[What the task asks] Exactly the lines from the line holding "Recreate this scene as a Blender Python (bpy) script. Write" to the line holding "COL = SC.collection", both lines included, are to be echoed; pictures are not.

— Begin —

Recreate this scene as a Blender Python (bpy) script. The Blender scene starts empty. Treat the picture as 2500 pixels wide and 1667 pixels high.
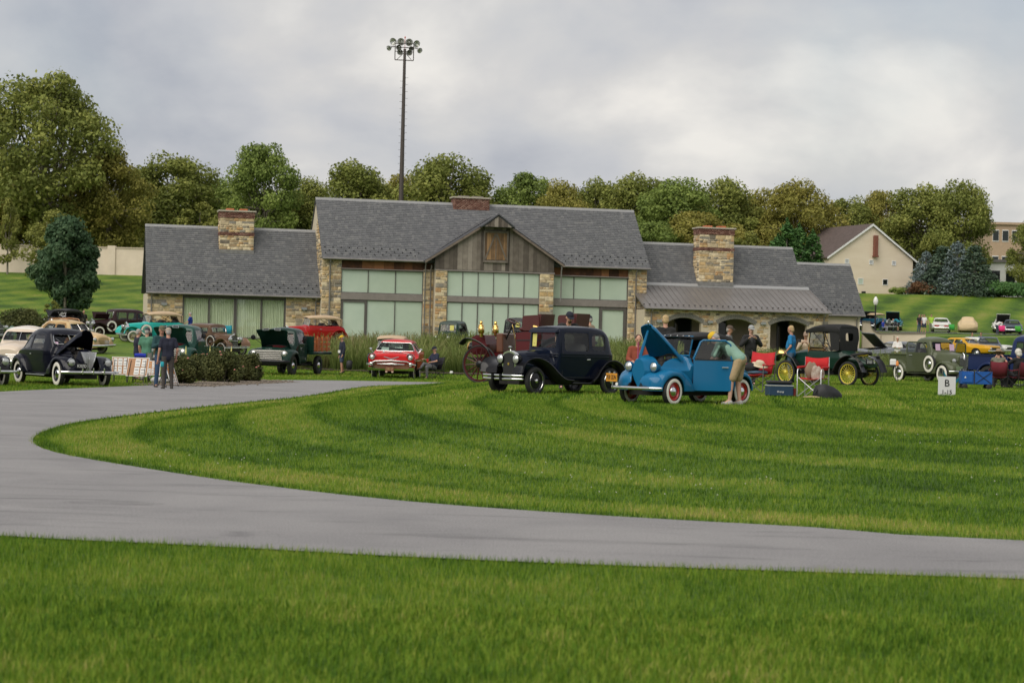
import bpy, bmesh, math, random
import numpy as np
from mathutils import Vector, Matrix, Euler
from mathutils.geometry import tessellate_polygon
PI=math.pi
rnd=random.Random(7)
SC=bpy.context.scene
C=SC.collection
# ---------------------------------------------------------------- camera
FPX=70/36*2500; ROLL=.025; CAMZ=1.6
cam=bpy.data.cameras.new('camera'); co=bpy.data.objects.new('camera',cam); C.objects.link(co)
cam.lens=70; cam.sensor_width=36; cam.clip_end=6000; cam.clip_start=.1
co.matrix_world=Matrix(((math.cos(ROLL),-math.sin(ROLL),0,0),(0,0,-1,0),(math.sin(ROLL),math.cos(ROLL),0,CAMZ),(0,0,0,1)))
cam.dof.use_dof=True; cam.dof.focus_distance=47; cam.dof.aperture_fstop=4.0
SC.camera=co
# ---------------------------------------------------------------- world / sky
SUN_EL=math.radians(48); SUN_AZ=math.radians(215)   # azimuth measured from +Y clockwise
W=bpy.data.worlds.new('World'); SC.world=W; W.use_nodes=True
nt=W.node_tree; N=nt.nodes; L=nt.links; N.clear()
def nd(t,**k):
    n=N.new(t)
    for a,b in k.items(): setattr(n,a,b)
    return n
out=nd('ShaderNodeOutputWorld'); bg1=nd('ShaderNodeBackground'); bg2=nd('ShaderNodeBackground'); mx=nd('ShaderNodeMixShader')
sky=nd('ShaderNodeTexSky',sky_type='NISHITA',sun_disc=False,sun_elevation=SUN_EL,sun_rotation=SUN_AZ,air_density=1.2,dust_density=2.5)
bg1.inputs[1].default_value=.068; L.new(sky.outputs[0],bg1.inputs[0])
tc=nd('ShaderNodeTexCoord'); sp=nd('ShaderNodeSeparateXYZ'); L.new(tc.outputs['Generated'],sp.inputs[0])
ab=nd('ShaderNodeMath',operation='ABSOLUTE'); L.new(sp.outputs[2],ab.inputs[0])
ad=nd('ShaderNodeMath',operation='ADD'); ad.inputs[1].default_value=.55; L.new(ab.outputs[0],ad.inputs[0])
dx=nd('ShaderNodeMath',operation='DIVIDE'); L.new(sp.outputs[0],dx.inputs[0]); L.new(ad.outputs[0],dx.inputs[1])
dy=nd('ShaderNodeMath',operation='DIVIDE'); L.new(sp.outputs[1],dy.inputs[0]); L.new(ad.outputs[0],dy.inputs[1])
cb=nd('ShaderNodeCombineXYZ'); L.new(dx.outputs[0],cb.inputs[0]); L.new(dy.outputs[0],cb.inputs[1])
mp=nd('ShaderNodeMapping'); mp.inputs['Location'].default_value=(5.2,9.1,0); L.new(cb.outputs[0],mp.inputs[0])
def noise(sc,det,rough,dist=0):
    n=nd('ShaderNodeTexNoise'); n.inputs['Scale'].default_value=sc; n.inputs['Detail'].default_value=det; n.inputs['Roughness'].default_value=rough; n.inputs['Distortion'].default_value=dist
    L.new(mp.outputs[0],n.inputs['Vector']); return n
def ramp(src,stops):
    r=nd('ShaderNodeValToRGB'); e=r.color_ramp.elements
    e[0].position,e[0].color=stops[0][0],(*stops[0][1],1); e[1].position,e[1].color=stops[-1][0],(*stops[-1][1],1)
    for p,c in stops[1:-1]: q=e.new(p); q.color=(*c,1)
    L.new(src,r.inputs[0]); return r
n1=noise(2.6,5,.5,.4); n2=noise(4.2,6,.5,.15)
cr=ramp(n2.outputs[0],[(.35,(.245,.256,.285)),(.46,(.312,.317,.332)),(.54,(.362,.358,.356)),(.64,(.475,.46,.435))])
L.new(cr.outputs[0],bg2.inputs[0]); bg2.inputs[1].default_value=1.0
fr=ramp(n1.outputs[0],[(.30,(.58,.58,.58)),(.5,(.95,.95,.95)),(.62,(1,1,1))])
L.new(fr.outputs[0],mx.inputs[0]); L.new(bg1.outputs[0],mx.inputs[1]); L.new(bg2.outputs[0],mx.inputs[2]); L.new(mx.outputs[0],out.inputs[0])
# ---------------------------------------------------------------- sun (overcast)
sl=bpy.data.lights.new('sun','SUN'); sl.energy=1.5; sl.angle=math.radians(60); sl.color=(1,.94,.84)
so=bpy.data.objects.new('sun',sl); C.objects.link(so)
sd=Vector((math.sin(SUN_AZ)*math.cos(SUN_EL),math.cos(SUN_AZ)*math.cos(SUN_EL),math.sin(SUN_EL)))
so.rotation_euler=(-sd).to_track_quat('-Z','Y').to_euler()
vs=SC.view_settings; vs.view_transform='Standard'; vs.look='None'; vs.exposure=0.86; vs.gamma=1.0; vs.use_curve_mapping=False
SC.cycles.max_bounces=6; SC.cycles.transparent_max_bounces=10

# ---------------------------------------------------------------- materials
MATS={}
def mat(name,col,rough=.5,metal=0.,var=.0,vscale=3.,bump=0.,bscale=40.,coat=0.,spec=.5,trans=0.,col2=None,stretch=None):
    if name in MATS: return MATS[name]
    m=bpy.data.materials.new(name); m.use_nodes=True; t=m.node_tree; b=t.nodes['Principled BSDF']
    b.inputs['Base Color'].default_value=(*col,1); b.inputs['Roughness'].default_value=rough; b.inputs['Metallic'].default_value=metal
    b.inputs['Coat Weight'].default_value=coat; b.inputs['Coat Roughness'].default_value=.04; b.inputs['Specular IOR Level'].default_value=spec
    if var or col2 or bump:
        c=t.nodes.new('ShaderNodeTexCoord'); mpn=t.nodes.new('ShaderNodeMapping'); t.links.new(c.outputs['Object'],mpn.inputs[0])
        if stretch: mpn.inputs['Scale'].default_value=stretch
    if var or col2:
        n=t.nodes.new('ShaderNodeTexNoise'); n.inputs['Scale'].default_value=vscale; n.inputs['Detail'].default_value=6; n.inputs['Roughness'].default_value=.62
        t.links.new(mpn.outputs[0],n.inputs['Vector'])
        r=t.nodes.new('ShaderNodeValToRGB'); e=r.color_ramp.elements; e[0].position=.3; e[1].position=.7
        lo=col if col2 else [x*(1-var) for x in col]; hi=col2 if col2 else [min(1,x*(1+var)) for x in col]
        e[0].color=(*lo,1); e[1].color=(*hi,1)
        t.links.new(n.outputs[0],r.inputs[0]); t.links.new(r.outputs[0],b.inputs['Base Color'])
    if bump:
        n=t.nodes.new('ShaderNodeTexNoise'); n.inputs['Scale'].default_value=bscale; n.inputs['Detail'].default_value=5; t.links.new(mpn.outputs[0],n.inputs['Vector'])
        bn=t.nodes.new('ShaderNodeBump'); bn.inputs['Strength'].default_value=bump; bn.inputs['Distance'].default_value=.02
        t.links.new(n.outputs[0],bn.inputs['Height']); t.links.new(bn.outputs[0],b.inputs['Normal'])
    MATS[name]=m; return m
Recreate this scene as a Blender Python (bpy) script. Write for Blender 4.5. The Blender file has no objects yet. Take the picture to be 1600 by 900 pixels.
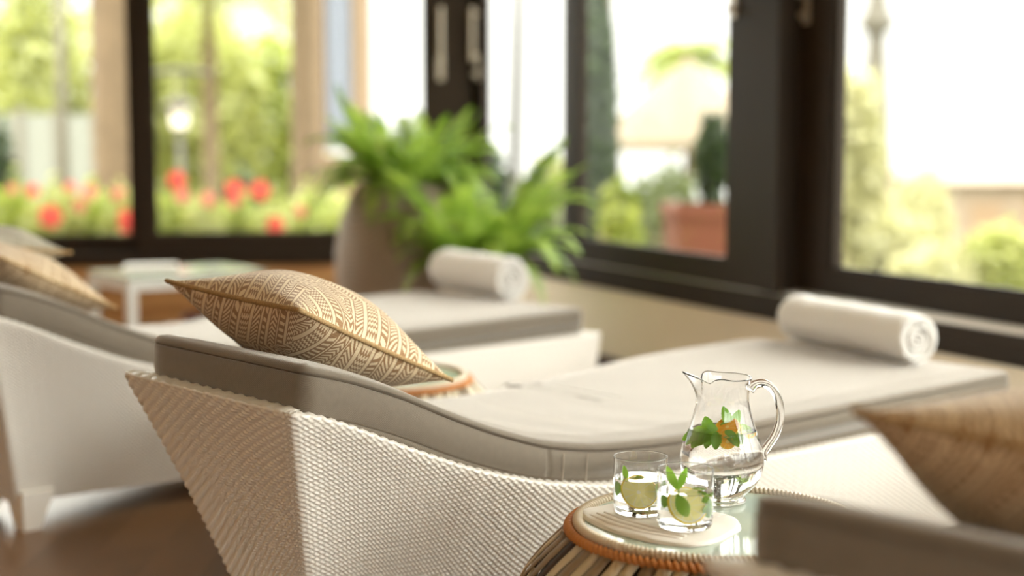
import bpy, math, random
import numpy as np
from mathutils import Vector, Matrix
random.seed(7); rng = np.random.RandomState(7)
PI = math.pi
SC = bpy.context.scene
COL = SC.collection

# ------------------------------------------------------------------ camera, sky, sun, exposure
FPX = 2400.0                                   # focal length in pixels of the 1600 px wide frame
cam_d = bpy.data.cameras.new('camera'); cam_d.sensor_width = 36.0; cam_d.lens = FPX / 1600 * 36.0
cam = bpy.data.objects.new('camera', cam_d); COL.objects.link(cam)
cam.location = (0, 0, 1.02); cam.rotation_euler = (PI/2 - math.atan(250/2400), 0, 0)
cam_d.dof.use_dof = True; cam_d.dof.focus_distance = 2.50; cam_d.dof.aperture_fstop = 1.5
cam_d.clip_end = 500
SC.camera = cam
world = bpy.data.worlds.new('sky'); SC.world = world; world.use_nodes = True
bg = world.node_tree.nodes['Background']; bg.inputs[0].default_value = (1.0, 0.98, 0.935, 1); 
# hazy overcast sky: palest near the horizon, brighter overhead
_wn = world.node_tree; _tc = _wn.nodes.new('ShaderNodeTexCoord'); _sp = _wn.nodes.new('ShaderNodeSeparateXYZ'); _mr = _wn.nodes.new('ShaderNodeMapRange')
_wn.links.new(_tc.outputs['Generated'], _sp.inputs[0]); _wn.links.new(_sp.outputs[2], _mr.inputs[0])
_mr.interpolation_type = 'SMOOTHSTEP'
_mr.inputs[1].default_value = .06; _mr.inputs[2].default_value = .36; _mr.inputs[3].default_value = 1.15; _mr.inputs[4].default_value = 5.9
_wn.links.new(_mr.outputs[0], bg.inputs[1])
sun_d = bpy.data.lights.new('sun', 'SUN'); sun_d.energy = 1.6; sun_d.angle = math.radians(3); sun_d.color = (1, .93, .8)
sun = bpy.data.objects.new('sun', sun_d); COL.objects.link(sun)
sun.rotation_euler = Vector((-.55, -.75, .95)).to_track_quat('Z', 'Y').to_euler()
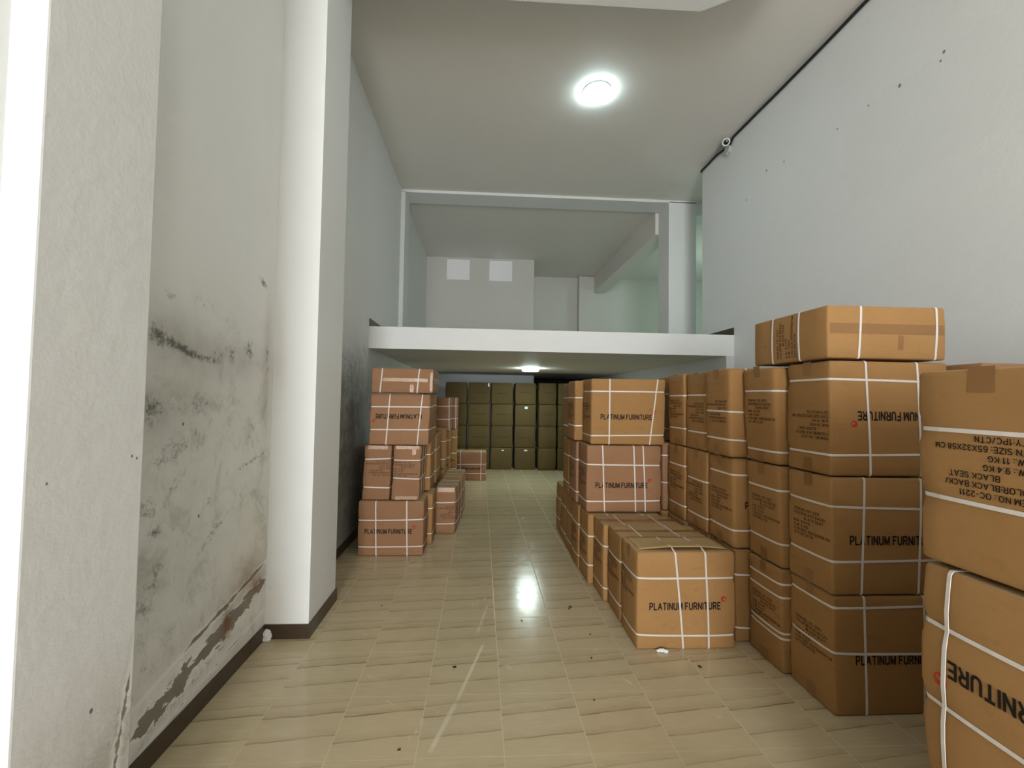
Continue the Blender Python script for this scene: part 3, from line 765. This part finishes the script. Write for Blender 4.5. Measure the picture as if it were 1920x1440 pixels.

— End —

[Response]
Recreate this scene as a Blender Python (bpy) script. Write for Blender 4.5. The Blender file has no objects yet. Take the picture to be 1600 by 900 pixels.
import bpy, math, random
import numpy as np
from mathutils import Vector, Matrix
random.seed(7); rng = np.random.RandomState(7)
PI = math.pi
SC = bpy.context.scene
COL = SC.collection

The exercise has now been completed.